Mas houve, sim, semelhanças entre as carreiras de pai e filho. “Quando o meu pai começou, ele interpretou papéis de jovens sensíveis. Ele só fez algo diferente no seu sexto filme, “O Invencível” (1949), que lhe rendeu uma indicação ao Oscar pelo papel de um boxeador que lutou para chegar ao topo e não se importava com ninguém”, contou Douglas, lembrando que sua trajetória foi parecida.
“Quando olho para trás, percebo que também encarnava o tipo sensível no início da minha carreira. Só depois de começar a encarnar personagens mais sombrios e não necessariamente heroicos, eu passei a receber um pouco mais de atenção. E foi o que me levou ao filme ‘Wall Street’”, afirmou.

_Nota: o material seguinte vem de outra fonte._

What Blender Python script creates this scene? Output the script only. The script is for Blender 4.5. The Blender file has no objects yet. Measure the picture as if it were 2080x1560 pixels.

O único Oscar de interpretação que Douglas ganhou até hoje veio justamente com o papel do magnata de Wall Street que usa informações sigilosas obtidas de um corretor ambicioso (Charlie Sheen) para enriquecer ainda mais. A outra estatueta que recebeu foi por “Um Estranho no Ninho’’, de melhor filme, por ele ter sido um dos produtores do título, em 1976.
Ainda sobre Gekko, o ator contou que o personagem foi se transformando durante a filmagem. Sobretudo depois que o diretor, Oliver Stone, arrasou o ator, ao visitá-lo no trailer.
“Estávamos na segunda semana de trabalho, quando Oliver pediu para conversar. Ele perguntou se eu estava usando drogas. Respondi que não. E ele soltou: ‘Porque parece que você nunca atuou na sua vida’. Depois, percebi que ele fez isso porque queria um pouco mais de maldade em Gekko, nem que para isso eu canalizasse a minha raiva no diretor.”
E o que levou Douglas a aceitar a continuação, “Wall Street: O Dinheiro Nunca Dorme’’ (2010)? “Provavelmente ganância”, brincou ele, concordando que as sequências dificilmente se comparam ao original. “Quando Oliver aceitou fazer a segunda parte, depois de ter dito que não faria, também achei que poderíamos fazer algo especial.”
Mas o resultado foi um filme morno, sem impacto. “Possivelmente não foi uma decisão muito inspirada da nossa parte”, disse ele, referindo-se à trama iniciada com a saída de Gekko da prisão, após cumprir pena por lavagem de dinheiro, fraude e extorsão.
O ex-magnata volta à cena de Wall Street ao ajudar um jovem corretor da Bolsa (encarnado por Shia LaBeouf), a desmascarar o esquema antiético de um banco de investimentos. “Acabamos nunca acertando o roteiro”, reconheceu o ator.